# Written request:
Every line in the listing below from the one with "Continue the Blender" through the one with "return [(x0 +" is to be reproduced exactly, both ends included; leave out the rest.
──────── Stored rows ────────
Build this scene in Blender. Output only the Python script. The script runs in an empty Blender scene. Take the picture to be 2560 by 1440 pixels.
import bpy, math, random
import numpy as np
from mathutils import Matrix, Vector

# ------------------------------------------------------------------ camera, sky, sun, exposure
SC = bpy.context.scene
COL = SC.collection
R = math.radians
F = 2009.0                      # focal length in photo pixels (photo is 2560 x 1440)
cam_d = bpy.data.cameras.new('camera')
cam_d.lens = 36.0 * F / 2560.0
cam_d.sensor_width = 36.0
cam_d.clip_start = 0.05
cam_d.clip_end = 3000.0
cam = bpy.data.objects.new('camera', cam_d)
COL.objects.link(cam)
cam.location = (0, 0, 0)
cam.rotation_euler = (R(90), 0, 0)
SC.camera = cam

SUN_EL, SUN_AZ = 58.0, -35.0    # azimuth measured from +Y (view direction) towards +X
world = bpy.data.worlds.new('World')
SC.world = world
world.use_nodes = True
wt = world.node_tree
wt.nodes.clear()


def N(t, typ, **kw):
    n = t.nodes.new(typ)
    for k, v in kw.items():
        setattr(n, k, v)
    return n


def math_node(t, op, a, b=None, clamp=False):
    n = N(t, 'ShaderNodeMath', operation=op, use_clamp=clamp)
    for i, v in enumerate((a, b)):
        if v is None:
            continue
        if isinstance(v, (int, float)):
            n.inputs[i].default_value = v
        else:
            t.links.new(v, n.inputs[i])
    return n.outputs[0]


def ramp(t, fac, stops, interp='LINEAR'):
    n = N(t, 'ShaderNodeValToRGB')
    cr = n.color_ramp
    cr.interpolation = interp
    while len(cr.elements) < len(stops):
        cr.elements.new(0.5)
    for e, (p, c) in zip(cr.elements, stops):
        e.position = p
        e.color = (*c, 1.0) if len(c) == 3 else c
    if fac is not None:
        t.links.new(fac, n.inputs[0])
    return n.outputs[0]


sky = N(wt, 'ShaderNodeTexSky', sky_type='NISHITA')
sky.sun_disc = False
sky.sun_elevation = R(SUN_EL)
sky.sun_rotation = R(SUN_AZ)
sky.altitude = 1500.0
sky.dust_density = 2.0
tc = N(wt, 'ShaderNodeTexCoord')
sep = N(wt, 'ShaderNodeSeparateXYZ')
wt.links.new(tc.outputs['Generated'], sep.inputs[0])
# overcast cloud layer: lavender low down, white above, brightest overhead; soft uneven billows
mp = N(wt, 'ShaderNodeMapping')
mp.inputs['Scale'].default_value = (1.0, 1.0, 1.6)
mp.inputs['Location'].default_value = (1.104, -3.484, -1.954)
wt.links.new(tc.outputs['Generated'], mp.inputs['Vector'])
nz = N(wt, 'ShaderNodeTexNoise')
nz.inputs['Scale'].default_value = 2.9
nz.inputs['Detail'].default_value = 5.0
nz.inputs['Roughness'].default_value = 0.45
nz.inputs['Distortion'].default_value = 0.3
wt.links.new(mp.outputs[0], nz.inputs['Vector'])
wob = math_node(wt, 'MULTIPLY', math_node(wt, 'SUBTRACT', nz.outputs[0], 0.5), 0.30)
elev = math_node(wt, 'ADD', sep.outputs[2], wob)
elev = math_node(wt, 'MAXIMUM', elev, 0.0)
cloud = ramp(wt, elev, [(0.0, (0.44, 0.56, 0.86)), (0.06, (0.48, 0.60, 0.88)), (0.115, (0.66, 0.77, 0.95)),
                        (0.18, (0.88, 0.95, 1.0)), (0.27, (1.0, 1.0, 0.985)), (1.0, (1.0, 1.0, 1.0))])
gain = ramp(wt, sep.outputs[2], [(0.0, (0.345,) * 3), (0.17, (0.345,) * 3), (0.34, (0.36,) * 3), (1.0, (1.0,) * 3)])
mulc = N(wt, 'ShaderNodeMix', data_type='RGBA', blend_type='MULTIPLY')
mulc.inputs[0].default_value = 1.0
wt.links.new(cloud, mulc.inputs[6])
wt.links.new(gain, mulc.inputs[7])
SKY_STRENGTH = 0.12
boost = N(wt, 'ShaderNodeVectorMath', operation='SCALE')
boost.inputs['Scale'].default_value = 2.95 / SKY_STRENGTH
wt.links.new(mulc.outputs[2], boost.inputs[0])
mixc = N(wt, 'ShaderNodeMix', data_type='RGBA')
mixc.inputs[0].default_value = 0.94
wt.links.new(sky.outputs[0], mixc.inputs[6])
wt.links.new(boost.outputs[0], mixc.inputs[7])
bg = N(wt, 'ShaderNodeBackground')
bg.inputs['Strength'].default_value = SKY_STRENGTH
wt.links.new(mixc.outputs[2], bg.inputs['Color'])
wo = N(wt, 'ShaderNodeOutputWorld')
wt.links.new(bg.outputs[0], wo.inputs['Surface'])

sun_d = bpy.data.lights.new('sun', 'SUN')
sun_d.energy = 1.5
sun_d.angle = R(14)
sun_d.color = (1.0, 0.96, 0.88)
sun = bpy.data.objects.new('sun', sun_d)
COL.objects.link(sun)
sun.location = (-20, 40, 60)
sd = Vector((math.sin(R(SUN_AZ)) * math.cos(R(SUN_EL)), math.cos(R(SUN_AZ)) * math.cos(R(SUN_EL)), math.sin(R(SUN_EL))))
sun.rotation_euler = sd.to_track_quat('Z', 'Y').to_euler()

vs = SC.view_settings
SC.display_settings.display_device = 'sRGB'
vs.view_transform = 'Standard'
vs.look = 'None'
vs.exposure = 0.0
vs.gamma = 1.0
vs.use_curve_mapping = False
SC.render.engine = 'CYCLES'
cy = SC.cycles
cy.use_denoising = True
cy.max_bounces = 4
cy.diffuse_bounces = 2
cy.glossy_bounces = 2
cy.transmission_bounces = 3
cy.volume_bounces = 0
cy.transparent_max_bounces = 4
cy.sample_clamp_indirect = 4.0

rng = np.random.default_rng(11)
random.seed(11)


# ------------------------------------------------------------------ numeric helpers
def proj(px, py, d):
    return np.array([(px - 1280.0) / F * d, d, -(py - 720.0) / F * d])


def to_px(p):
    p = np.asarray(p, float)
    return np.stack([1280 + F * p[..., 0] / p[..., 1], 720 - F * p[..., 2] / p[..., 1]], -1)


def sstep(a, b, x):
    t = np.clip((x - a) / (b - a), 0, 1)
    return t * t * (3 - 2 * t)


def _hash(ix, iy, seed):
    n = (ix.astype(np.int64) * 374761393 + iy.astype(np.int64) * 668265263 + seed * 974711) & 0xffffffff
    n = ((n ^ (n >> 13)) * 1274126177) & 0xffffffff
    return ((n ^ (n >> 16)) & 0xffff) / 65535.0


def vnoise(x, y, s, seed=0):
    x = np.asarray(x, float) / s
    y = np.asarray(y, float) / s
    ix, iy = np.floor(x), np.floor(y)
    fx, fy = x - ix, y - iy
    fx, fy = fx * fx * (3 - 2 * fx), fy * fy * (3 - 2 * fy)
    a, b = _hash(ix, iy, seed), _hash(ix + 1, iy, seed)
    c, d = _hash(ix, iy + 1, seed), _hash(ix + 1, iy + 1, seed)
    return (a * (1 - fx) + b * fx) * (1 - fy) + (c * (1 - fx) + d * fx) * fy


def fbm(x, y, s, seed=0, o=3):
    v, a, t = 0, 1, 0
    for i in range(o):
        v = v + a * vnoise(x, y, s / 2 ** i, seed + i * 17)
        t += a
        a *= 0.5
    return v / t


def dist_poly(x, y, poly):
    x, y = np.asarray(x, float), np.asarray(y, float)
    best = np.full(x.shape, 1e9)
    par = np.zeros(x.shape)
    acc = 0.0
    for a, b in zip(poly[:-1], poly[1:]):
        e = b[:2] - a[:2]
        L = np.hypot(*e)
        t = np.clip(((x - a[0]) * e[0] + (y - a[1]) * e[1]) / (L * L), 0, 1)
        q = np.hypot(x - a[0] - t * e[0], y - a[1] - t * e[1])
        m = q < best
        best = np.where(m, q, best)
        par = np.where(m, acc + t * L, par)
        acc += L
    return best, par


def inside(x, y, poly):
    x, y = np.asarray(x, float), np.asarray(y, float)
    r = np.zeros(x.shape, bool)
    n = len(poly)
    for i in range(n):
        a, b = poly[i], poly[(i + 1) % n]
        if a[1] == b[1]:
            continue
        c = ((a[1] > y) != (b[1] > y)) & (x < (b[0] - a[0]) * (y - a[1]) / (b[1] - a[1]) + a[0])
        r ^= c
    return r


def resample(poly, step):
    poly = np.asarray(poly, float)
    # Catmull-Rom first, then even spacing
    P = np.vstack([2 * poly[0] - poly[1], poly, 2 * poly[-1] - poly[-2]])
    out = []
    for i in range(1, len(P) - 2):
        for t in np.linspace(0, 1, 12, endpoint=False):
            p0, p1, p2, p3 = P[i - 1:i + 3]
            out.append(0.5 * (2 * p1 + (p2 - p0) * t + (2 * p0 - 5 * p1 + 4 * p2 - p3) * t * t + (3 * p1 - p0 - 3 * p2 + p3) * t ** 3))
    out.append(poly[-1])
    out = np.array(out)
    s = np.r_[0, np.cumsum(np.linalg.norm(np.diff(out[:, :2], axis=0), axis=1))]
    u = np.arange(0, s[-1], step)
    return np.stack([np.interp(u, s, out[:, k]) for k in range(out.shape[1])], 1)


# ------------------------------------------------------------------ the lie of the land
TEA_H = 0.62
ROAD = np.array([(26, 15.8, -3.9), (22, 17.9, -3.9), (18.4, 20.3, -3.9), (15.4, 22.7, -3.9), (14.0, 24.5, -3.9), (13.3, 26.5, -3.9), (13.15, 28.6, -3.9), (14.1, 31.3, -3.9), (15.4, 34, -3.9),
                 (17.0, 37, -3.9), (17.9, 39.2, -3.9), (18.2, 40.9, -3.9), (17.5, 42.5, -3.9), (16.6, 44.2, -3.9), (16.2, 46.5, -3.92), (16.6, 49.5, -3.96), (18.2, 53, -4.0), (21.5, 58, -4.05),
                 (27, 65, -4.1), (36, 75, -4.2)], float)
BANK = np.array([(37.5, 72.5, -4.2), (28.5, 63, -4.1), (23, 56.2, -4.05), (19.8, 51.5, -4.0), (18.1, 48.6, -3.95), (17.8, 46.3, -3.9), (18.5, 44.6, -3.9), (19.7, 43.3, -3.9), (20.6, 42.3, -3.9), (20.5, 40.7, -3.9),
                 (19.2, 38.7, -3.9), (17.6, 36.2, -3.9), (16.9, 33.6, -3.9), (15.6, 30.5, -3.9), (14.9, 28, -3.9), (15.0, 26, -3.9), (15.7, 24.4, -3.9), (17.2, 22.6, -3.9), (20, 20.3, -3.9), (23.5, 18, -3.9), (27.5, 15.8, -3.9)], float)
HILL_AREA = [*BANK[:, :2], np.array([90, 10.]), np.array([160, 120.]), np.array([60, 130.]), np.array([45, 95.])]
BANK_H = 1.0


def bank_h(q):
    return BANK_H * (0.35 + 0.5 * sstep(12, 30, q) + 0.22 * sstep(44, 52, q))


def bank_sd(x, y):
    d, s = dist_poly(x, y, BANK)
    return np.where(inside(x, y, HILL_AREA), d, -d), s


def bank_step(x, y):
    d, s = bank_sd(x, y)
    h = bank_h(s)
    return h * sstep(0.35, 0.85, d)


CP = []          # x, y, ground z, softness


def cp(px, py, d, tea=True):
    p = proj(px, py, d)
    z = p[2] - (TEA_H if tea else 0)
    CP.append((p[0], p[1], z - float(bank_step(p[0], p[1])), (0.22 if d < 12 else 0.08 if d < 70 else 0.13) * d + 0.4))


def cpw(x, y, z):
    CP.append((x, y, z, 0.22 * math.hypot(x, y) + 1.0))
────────
──────── Stored rows ────────
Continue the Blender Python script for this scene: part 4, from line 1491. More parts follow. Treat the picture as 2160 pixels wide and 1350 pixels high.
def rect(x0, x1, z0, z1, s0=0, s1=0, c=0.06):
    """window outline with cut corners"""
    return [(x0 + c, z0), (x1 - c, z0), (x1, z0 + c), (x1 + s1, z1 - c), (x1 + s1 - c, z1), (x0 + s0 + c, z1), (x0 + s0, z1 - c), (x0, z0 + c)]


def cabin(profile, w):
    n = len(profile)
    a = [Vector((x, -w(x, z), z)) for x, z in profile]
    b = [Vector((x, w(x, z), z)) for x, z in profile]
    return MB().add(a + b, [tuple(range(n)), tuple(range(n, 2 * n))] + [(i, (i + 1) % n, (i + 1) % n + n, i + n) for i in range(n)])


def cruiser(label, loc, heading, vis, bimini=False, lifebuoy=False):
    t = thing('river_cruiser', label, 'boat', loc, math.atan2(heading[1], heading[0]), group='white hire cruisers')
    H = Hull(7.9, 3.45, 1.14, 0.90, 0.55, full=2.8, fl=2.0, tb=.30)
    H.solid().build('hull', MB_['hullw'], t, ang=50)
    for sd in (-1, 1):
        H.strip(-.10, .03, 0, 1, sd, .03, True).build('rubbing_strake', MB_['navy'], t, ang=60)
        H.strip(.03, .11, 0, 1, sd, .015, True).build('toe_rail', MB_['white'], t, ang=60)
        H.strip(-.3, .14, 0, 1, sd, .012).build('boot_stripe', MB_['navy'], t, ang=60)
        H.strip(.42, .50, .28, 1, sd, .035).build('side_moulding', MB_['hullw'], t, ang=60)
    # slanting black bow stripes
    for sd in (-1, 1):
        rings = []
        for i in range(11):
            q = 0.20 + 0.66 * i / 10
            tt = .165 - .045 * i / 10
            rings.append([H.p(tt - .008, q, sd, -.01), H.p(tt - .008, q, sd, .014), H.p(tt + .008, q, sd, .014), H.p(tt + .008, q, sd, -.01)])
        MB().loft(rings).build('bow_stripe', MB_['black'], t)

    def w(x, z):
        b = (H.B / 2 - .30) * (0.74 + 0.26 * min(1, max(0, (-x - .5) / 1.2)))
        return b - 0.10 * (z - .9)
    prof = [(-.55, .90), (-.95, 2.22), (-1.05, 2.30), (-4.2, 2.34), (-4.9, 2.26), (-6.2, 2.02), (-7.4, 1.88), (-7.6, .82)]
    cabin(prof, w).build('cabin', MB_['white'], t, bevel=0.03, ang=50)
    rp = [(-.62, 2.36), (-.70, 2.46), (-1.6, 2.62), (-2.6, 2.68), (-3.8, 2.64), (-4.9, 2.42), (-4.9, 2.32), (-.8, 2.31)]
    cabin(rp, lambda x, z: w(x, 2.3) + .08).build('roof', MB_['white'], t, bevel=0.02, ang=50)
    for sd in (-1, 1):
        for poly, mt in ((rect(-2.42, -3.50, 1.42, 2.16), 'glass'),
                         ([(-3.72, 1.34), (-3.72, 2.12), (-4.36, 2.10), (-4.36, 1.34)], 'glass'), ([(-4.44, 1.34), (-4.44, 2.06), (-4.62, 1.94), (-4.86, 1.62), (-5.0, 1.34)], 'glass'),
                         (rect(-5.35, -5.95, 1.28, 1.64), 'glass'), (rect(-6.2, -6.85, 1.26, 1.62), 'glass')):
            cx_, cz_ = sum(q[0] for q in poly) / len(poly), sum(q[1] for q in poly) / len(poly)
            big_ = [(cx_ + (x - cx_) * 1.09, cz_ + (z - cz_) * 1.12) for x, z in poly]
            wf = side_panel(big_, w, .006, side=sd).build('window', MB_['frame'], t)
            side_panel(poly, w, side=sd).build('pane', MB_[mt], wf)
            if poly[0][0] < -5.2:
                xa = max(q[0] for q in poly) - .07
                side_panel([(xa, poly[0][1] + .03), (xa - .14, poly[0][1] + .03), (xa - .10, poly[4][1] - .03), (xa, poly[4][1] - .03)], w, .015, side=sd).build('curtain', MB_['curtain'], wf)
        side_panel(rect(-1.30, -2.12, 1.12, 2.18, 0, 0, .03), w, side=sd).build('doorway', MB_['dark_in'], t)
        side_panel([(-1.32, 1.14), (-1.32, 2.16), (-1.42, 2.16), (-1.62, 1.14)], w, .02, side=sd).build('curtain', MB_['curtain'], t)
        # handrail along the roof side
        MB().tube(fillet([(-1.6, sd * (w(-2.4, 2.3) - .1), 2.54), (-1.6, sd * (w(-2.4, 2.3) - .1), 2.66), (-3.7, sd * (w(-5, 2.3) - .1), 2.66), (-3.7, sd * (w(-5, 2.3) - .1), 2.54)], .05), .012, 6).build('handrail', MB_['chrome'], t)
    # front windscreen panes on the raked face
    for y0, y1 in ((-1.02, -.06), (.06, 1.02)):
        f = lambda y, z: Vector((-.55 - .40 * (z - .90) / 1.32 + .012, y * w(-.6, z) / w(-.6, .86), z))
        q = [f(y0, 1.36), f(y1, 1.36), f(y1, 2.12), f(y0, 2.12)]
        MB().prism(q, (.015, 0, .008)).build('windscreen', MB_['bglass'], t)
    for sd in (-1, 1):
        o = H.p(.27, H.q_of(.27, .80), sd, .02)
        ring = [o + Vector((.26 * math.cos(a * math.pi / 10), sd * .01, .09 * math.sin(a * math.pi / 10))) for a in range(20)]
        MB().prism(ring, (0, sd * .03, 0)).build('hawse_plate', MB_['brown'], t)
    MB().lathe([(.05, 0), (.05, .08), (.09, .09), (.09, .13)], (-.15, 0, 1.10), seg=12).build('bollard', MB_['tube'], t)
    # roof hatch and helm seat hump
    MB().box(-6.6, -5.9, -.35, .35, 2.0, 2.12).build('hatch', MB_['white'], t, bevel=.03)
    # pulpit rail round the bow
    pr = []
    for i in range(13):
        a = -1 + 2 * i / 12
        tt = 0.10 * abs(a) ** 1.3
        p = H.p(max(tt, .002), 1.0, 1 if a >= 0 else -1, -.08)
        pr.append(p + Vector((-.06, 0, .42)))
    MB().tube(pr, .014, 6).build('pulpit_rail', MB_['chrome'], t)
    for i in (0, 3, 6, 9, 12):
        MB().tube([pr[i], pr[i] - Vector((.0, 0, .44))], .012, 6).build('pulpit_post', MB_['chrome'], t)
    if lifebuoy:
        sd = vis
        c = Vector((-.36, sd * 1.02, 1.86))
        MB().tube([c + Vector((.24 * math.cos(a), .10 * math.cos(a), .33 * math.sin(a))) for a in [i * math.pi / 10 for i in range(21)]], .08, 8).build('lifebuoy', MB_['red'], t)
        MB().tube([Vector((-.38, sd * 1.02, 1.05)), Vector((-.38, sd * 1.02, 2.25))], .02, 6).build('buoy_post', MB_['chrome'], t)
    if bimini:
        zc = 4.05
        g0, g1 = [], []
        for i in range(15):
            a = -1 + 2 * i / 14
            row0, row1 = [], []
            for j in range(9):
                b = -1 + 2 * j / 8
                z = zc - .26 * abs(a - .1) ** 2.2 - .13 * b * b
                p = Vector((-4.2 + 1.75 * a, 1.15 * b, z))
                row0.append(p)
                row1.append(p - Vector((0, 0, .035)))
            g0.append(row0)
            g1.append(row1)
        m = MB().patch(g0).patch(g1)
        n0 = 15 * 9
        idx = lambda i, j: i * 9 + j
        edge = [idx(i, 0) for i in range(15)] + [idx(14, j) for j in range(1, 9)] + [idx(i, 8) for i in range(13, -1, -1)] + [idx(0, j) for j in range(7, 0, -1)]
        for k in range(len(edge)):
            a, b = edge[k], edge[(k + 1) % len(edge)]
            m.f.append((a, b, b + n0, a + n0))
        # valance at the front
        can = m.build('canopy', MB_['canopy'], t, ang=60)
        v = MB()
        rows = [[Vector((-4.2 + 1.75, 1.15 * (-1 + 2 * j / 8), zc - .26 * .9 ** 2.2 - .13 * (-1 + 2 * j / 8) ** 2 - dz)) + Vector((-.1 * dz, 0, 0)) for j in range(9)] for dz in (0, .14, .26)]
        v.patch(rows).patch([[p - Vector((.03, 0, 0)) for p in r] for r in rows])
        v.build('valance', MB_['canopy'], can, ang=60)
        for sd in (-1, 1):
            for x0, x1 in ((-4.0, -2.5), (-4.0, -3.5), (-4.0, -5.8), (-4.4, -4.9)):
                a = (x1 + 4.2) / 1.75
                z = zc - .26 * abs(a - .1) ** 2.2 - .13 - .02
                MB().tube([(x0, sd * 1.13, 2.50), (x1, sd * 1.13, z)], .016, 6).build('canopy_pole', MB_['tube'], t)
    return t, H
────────
──────── Stored rows ────────
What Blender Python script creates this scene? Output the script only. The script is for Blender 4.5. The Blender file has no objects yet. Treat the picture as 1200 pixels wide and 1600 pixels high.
────────
# Written reply:
Continue the Blender Python script for this scene: part 4, from line 1491. More parts follow. Treat the picture as 2160 pixels wide and 1350 pixels high.
def rect(x0, x1, z0, z1, s0=0, s1=0, c=0.06):
    """window outline with cut corners"""
    return [(x0 + c, z0), (x1 - c, z0), (x1, z0 + c), (x1 + s1, z1 - c), (x1 + s1 - c, z1), (x0 + s0 + c, z1), (x0 + s0, z1 - c), (x0, z0 + c)]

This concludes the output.